DESCRIPTION OF THE TASK ▸ Reproduce the material below line by line, beginning with its first line and ending with the line that contains "COL = scene.collection"; leave out pictures.

SUPPLIED DATA ▸
━━━

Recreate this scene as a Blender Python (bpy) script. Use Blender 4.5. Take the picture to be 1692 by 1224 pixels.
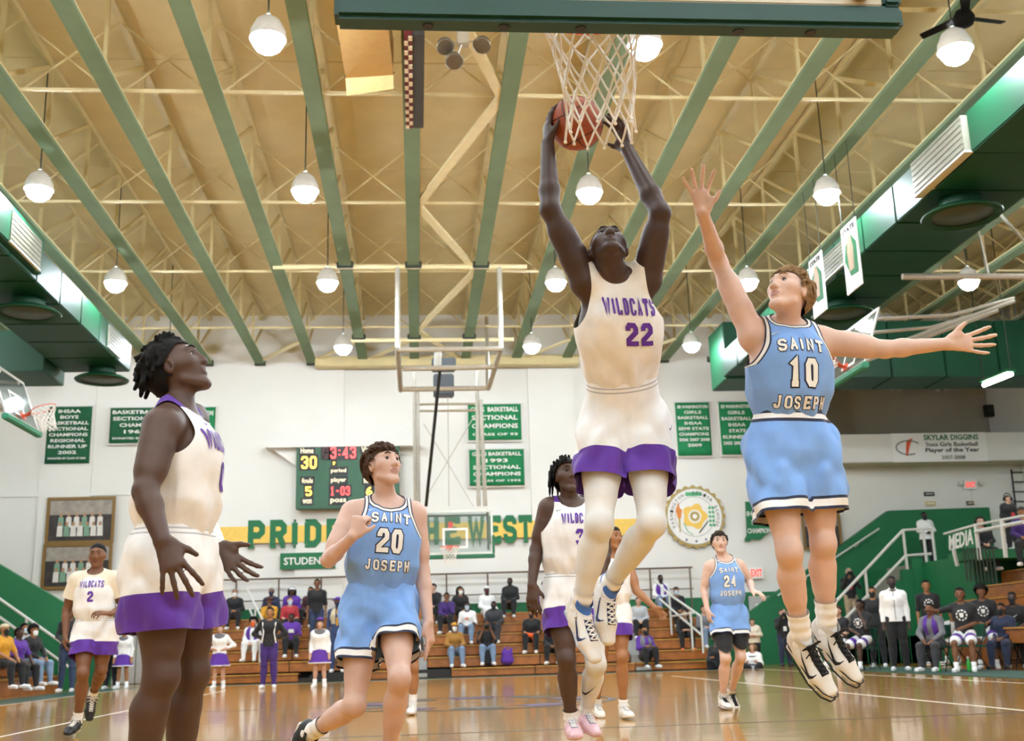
import bpy, bmesh, math, random
import numpy as np
from mathutils import Vector, Matrix
from mathutils.bvhtree import BVHTree

for o in list(bpy.data.objects): bpy.data.objects.remove(o)
scene = bpy.context.scene
COL = scene.collection

# ------------------------------------------------------------------ camera, world, exposure
FPX, CX, CY, CAMH = 1850.0, 846.0, 612.0, 0.68      # image taken as 1692 x 1224
YAW, PITCH, ROLL = 0.08886530, 0.24274602, -0.02999100
def _basis():
    F = np.array([math.sin(YAW)*math.cos(PITCH), math.cos(YAW)*math.cos(PITCH), math.sin(PITCH)])
    R = np.array([math.cos(YAW), -math.sin(YAW), 0.0]); U = np.cross(R, F)
    return (R*math.cos(ROLL)+U*math.sin(ROLL), -R*math.sin(ROLL)+U*math.cos(ROLL), F)
CR, CU, CF = _basis()
cam_data = bpy.data.cameras.new('camera'); cam = bpy.data.objects.new('camera', cam_data); COL.objects.link(cam)
cam_data.sensor_width = 36.0; cam_data.sensor_fit = 'HORIZONTAL'; cam_data.lens = 36.0*FPX/1692.0
cam_data.clip_start = 0.05; cam_data.clip_end = 200
cam_data.dof.use_dof = True; cam_data.dof.focus_distance = 5.2; cam_data.dof.aperture_fstop = 4.5
cam.matrix_world = Matrix(((CR[0], CU[0], -CF[0], 0), (CR[1], CU[1], -CF[1], 0), (CR[2], CU[2], -CF[2], CAMH), (0, 0, 0, 1)))
scene.camera = cam
world = bpy.data.worlds.new('hall_world'); scene.world = world; world.use_nodes = True
world.node_tree.nodes['Background'].inputs[0].default_value = (0.9, 0.85, 0.75, 1)
world.node_tree.nodes['Background'].inputs[1].default_value = 0.05
vs = scene.view_settings; vs.view_transform = 'Standard'; vs.look = 'None'; vs.gamma = 1.0; vs.use_curve_mapping = False
vs.exposure = 0.95
LAMP_POWER = 150.0
cy = scene.cycles
cy.max_bounces = 4; cy.diffuse_bounces = 3; cy.glossy_bounces = 3; cy.transmission_bounces = 4; cy.transparent_max_bounces = 6
cy.caustics_reflective = False; cy.caustics_refractive = False; cy.adaptive_threshold = 0.03; cy.use_light_tree = False; cy.sample_clamp_indirect = 8.0

def ray(px, py): return (px-CX)/FPX*CR-(py-CY)/FPX*CU+CF
def at(px, py, Y):            # the point of the place seen at a pixel, at court depth Y
    d = ray(px, py); return np.array([0, 0, CAMH])+d*(Y/d[1])
def at_z(px, py, Z):
    d = ray(px, py); return np.array([0, 0, CAMH])+d*((Z-CAMH)/d[2])

# ------------------------------------------------------------------ materials
MATS = {}
def srgb(h):
    h = h.lstrip('#'); c = [int(h[i:i+2], 16)/255 for i in (0, 2, 4)]
    return tuple((x/12.92 if x <= 0.04045 else ((x+0.055)/1.055)**2.4) for x in c)
def mat(name, col='#888888', rough=0.6, metal=0.0, var=0.06, scale=8.0, bump=0.0, bscale=60.0, emit=0.0, trans=0.0, coat=0.0, sss=0.0, spec=0.5, sheen=0.0, alpha=1.0, crease=0.0):
    if name in MATS: return MATS[name]
    m = bpy.data.materials.new(name); m.use_nodes = True; MATS[name] = m
    nt = m.node_tree; b = nt.nodes['Principled BSDF']
    c = srgb(col) if isinstance(col, str) else col
    b.inputs['Roughness'].default_value = rough; b.inputs['Metallic'].default_value = metal
    b.inputs['Specular IOR Level'].default_value = spec
    if coat: b.inputs['Coat Weight'].default_value = coat; b.inputs['Coat Roughness'].default_value = 0.08
    if sheen: b.inputs['Sheen Weight'].default_value = sheen
    if trans: b.inputs['Transmission Weight'].default_value = trans; b.inputs['IOR'].default_value = 1.3
    if sss: b.inputs['Subsurface Weight'].default_value = sss; b.inputs['Subsurface Radius'].default_value = (0.02, 0.008, 0.004); b.inputs['Subsurface Scale'].default_value = 0.5
    if alpha < 1: b.inputs['Alpha'].default_value = alpha
    if emit:
        b.inputs['Emission Color'].default_value = (*c, 1); b.inputs['Emission Strength'].default_value = emit
    tc = nt.nodes.new('ShaderNodeTexCoord')
    if var:
        n = nt.nodes.new('ShaderNodeTexNoise'); n.inputs['Scale'].default_value = scale; n.inputs['Detail'].default_value = 4
        nt.links.new(tc.outputs['Object'], n.inputs['Vector'])
        r = nt.nodes.new('ShaderNodeValToRGB'); r.color_ramp.elements[0].position = 0.3; r.color_ramp.elements[1].position = 0.7
        r.color_ramp.elements[0].color = (*[max(0, x*(1-var*1.6)) for x in c], 1)
        r.color_ramp.elements[1].color = (*[min(1, x*(1+var)) for x in c], 1)
        nt.links.new(n.outputs['Fac'], r.inputs['Fac']); nt.links.new(r.outputs['Color'], b.inputs['Base Color'])
    else:
        b.inputs['Base Color'].default_value = (*c, 1)
    if bump:
        n2 = nt.nodes.new('ShaderNodeTexNoise'); n2.inputs['Scale'].default_value = bscale; n2.inputs['Detail'].default_value = 3
        nt.links.new(tc.outputs['Object'], n2.inputs['Vector'])
        bp = nt.nodes.new('ShaderNodeBump'); bp.inputs['Strength'].default_value = bump; bp.inputs['Distance'].default_value = 0.01
        nt.links.new(n2.outputs['Fac'], bp.inputs['Height']); nt.links.new(bp.outputs['Normal'], b.inputs['Normal'])
    if crease:           # soft creases of loose cloth
        n3 = nt.nodes.new('ShaderNodeTexNoise'); n3.inputs['Scale'].default_value = 7.0; n3.inputs['Detail'].default_value = 1.0; n3.inputs['Distortion'].default_value = 0.5
        mp = nt.nodes.new('ShaderNodeMapping'); mp.inputs['Scale'].default_value = (1.3, 1.3, .45)
        nt.links.new(tc.outputs['Object'], mp.inputs['Vector']); nt.links.new(mp.outputs['Vector'], n3.inputs['Vector'])
        b3 = nt.nodes.new('ShaderNodeBump'); b3.inputs['Strength'].default_value = crease; b3.inputs['Distance'].default_value = 0.06
        nt.links.new(n3.outputs['Fac'], b3.inputs['Height'])
        if bump: nt.links.new(b3.outputs['Normal'], bp.inputs['Normal'])
        else: nt.links.new(b3.outputs['Normal'], b.inputs['Normal'])
    return m

# ------------------------------------------------------------------ object helpers
def thing(name, label, cat, loc=(0, 0, 0), group=None):
    o = bpy.data.objects.new(name, None); COL.objects.link(o); o.location = Vector(loc); o.empty_display_size = 0.1
    o['label'] = label; o['category'] = cat
    if group: o['group'] = group
    return o
def tag(o, label, cat, group=None):
    o['label'] = label; o['category'] = cat
    if group: o['group'] = group
    return o
def struct(o): o['kind'] = 'structure'; return o
def world_of(o):
    m = Matrix.Translation(o.location) @ o.rotation_euler.to_matrix().to_4x4() @ Matrix.Diagonal((*o.scale, 1))
    if o.parent: m = world_of(o.parent) @ o.matrix_parent_inverse @ m
    return m
def adopt(o, parent):
    if parent is not None:
        o.parent = parent; o.matrix_parent_inverse = world_of(parent).inverted()
    return o
def mesh_obj(name, V, F, m=None, parent=None, smooth=False, midx=None):
    me = bpy.data.meshes.new(name)
    if isinstance(F, np.ndarray) and len(F):
        V = np.asarray(V, np.float32); me.vertices.add(len(V)); me.vertices.foreach_set('co', V.ravel()); n_, k_ = F.shape
        me.loops.add(n_*k_); me.loops.foreach_set('vertex_index', F.astype(np.int32).ravel()); me.polygons.add(n_)
        me.polygons.foreach_set('loop_start', np.arange(0, n_*k_, k_, dtype=np.int32)); me.update(calc_edges=True)
    else:
        V = V.tolist() if isinstance(V, np.ndarray) else [tuple(map(float, v)) for v in V]
        me.from_pydata(V, [], list(F))
    for x in (m if isinstance(m, (list, tuple)) else [m]):
        if x is not None: me.materials.append(x)
    if smooth: me.shade_smooth()
    if midx is not None: me.polygons.foreach_set('material_index', list(midx))
    me.update()
    o = bpy.data.objects.new(name, me); COL.objects.link(o)
    return adopt(o, parent)
def inst(name, me, parent=None, loc=(0, 0, 0), rot=(0, 0, 0), scale=(1, 1, 1)):
    o = bpy.data.objects.new(name, me); COL.objects.link(o)
    o.location = Vector(loc); o.rotation_euler = rot; o.scale = scale
    return adopt(o, parent)
def V3(p): return np.array(p, dtype=float)
def unit(v): v = np.asarray(v, float); return v/(np.linalg.norm(v)+1e-12)
def frame_of(d, hint=(0, 0, 1)):
    d = unit(d); h = np.array(hint, float)
    if abs(d@unit(h)) > 0.98: h = np.array([0, 1.0, 0]) if abs(d[1]) < .9 else np.array([1.0, 0, 0])
    s = unit(np.cross(d, h)); return d, s, np.cross(s, d)
class MB:
    def __init__(s): s.V = []; s.F = []
    def add(s, V, F):
        n = len(s.V); s.V += [tuple(map(float, v)) for v in V]; s.F += [tuple(i+n for i in f) for f in F]; return s
    def box(s, lo, hi):
        (x0, y0, z0), (x1, y1, z1) = lo, hi
        return s.add([(x0,y0,z0),(x1,y0,z0),(x1,y1,z0),(x0,y1,z0),(x0,y0,z1),(x1,y0,z1),(x1,y1,z1),(x0,y1,z1)],
                     [(0,3,2,1),(4,5,6,7),(0,1,5,4),(1,2,6,5),(2,3,7,6),(3,0,4,7)])
    def bbox(s, lo, hi, c=0.01):               # box with chamfered edges
        lo = np.minimum(lo, hi)*1.0; hi = np.maximum(lo, hi)
        bm = bmesh.new(); bmesh.ops.create_cube(bm, size=1)
        for v in bm.verts: v.co = Vector(((lo[i]+hi[i])/2+v.co[i]*(hi[i]-lo[i])) for i in range(3))
        bmesh.ops.bevel(bm, geom=bm.edges[:], offset=c, segments=2, affect='EDGES')
        bm.verts.index_update(); V = [v.co[:] for v in bm.verts]; F = [[v.index for v in f.verts] for f in bm.faces]; bm.free()
        return s.add(V, F)
    def bar(s, a, b, w, h=None, hint=(0, 0, 1)):
        h = h or w; a = V3(a); b = V3(b); d, sd, up = frame_of(b-a, hint)
        V = [p+sd*w/2*i+up*h/2*j for p in (a, b) for i, j in ((-1,-1),(1,-1),(1,1),(-1,1))]
        return s.add(V, [(0,1,2,3),(4,7,6,5),(0,4,5,1),(1,5,6,2),(2,6,7,3),(3,7,4,0)])
    def tube(s, pts, r, n=8, closed=False, caps=True):
        P = [V3(p) for p in pts]; m = len(P); rr = r if isinstance(r, (list, tuple)) else [r]*m
        V = []; prev = None
        for i in range(m):
            if closed: d = P[(i+1) % m]-P[i-1]
            else: d = P[min(i+1, m-1)]-P[max(i-1, 0)]
            d = unit(d)
            if prev is None: _, sd, up = frame_of(d)
            else:
                sd = unit(prev-d*(prev@d)); up = np.cross(sd, d)
            prev = sd
            for k in range(n):
                a = 2*math.pi*k/n; V.append(P[i]+rr[i]*(math.cos(a)*sd+math.sin(a)*up))
        F = []
        for i in range(m if closed else m-1):
            j = (i+1) % m
            for k in range(n): F.append((i*n+k, i*n+(k+1) % n, j*n+(k+1) % n, j*n+k))
        if caps and not closed: F += [tuple(range(n))[::-1], tuple((m-1)*n+k for k in range(n))]
        return s.add(V, F)
    def lathe(s, prof, c=(0, 0, 0), n=24, axis=(0, 0, 1), caps=True):
        d, sd, up = frame_of(axis, (0, 1, 0)); c = V3(c); V = []
        for r, z in prof:
            for k in range(n):
                a = 2*math.pi*k/n; V.append(c+d*z+r*(math.cos(a)*sd+math.sin(a)*up))
        F = []; m = len(prof)
        for i in range(m-1):
            for k in range(n): F.append((i*n+k, i*n+(k+1) % n, (i+1)*n+(k+1) % n, (i+1)*n+k))
        if caps: F += [tuple(range(n))[::-1], tuple((m-1)*n+k for k in range(n))]
        return s.add(V, F)
    def prism(s, poly, org, ex, ey, ez, depth):   # outline poly (u,v) on ex,ey extruded along ez
        o = V3(org); ex = V3(ex); ey = V3(ey); ez = V3(ez); n = len(poly)
        V = [o+u*ex+v*ey for u, v in poly]+[o+u*ex+v*ey+ez*depth for u, v in poly]
        F = [tuple(range(n))[::-1], tuple(range(n, 2*n))]+[(i, (i+1) % n, (i+1) % n+n, i+n) for i in range(n)]
        return s.add(V, F)
    def sphere(s, c, r, n=12, m=8):
        r = r if isinstance(r, (tuple, list, np.ndarray)) else (r, r, r)
        V = [(c[0], c[1], c[2]-r[2])]
        for i in range(1, m):
            t = math.pi*i/m-math.pi/2
            for k in range(n):
                a = 2*math.pi*k/n; V.append((c[0]+r[0]*math.cos(t)*math.cos(a), c[1]+r[1]*math.cos(t)*math.sin(a), c[2]+r[2]*math.sin(t)))
        V.append((c[0], c[1], c[2]+r[2])); F = []
        for k in range(n): F.append((0, 1+(k+1) % n, 1+k))
        for i in range(m-2):
            for k in range(n): F.append((1+i*n+k, 1+i*n+(k+1) % n, 1+(i+1)*n+(k+1) % n, 1+(i+1)*n+k))
        l = len(V)-1; b0 = 1+(m-2)*n
        for k in range(n): F.append((b0+k, b0+(k+1) % n, l))
        return s.add(V, F)
    def build(s, name, m, parent=None, smooth=False): return mesh_obj(name, s.V, s.F, m, parent, smooth)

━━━

EXERCISE RESPONSE ▸
Recreate this scene as a Blender Python (bpy) script. Use Blender 4.5. Take the picture to be 1692 by 1224 pixels.
import bpy, bmesh, math, random
import numpy as np
from mathutils import Vector, Matrix
from mathutils.bvhtree import BVHTree

for o in list(bpy.data.objects): bpy.data.objects.remove(o)
scene = bpy.context.scene
COL = scene.collection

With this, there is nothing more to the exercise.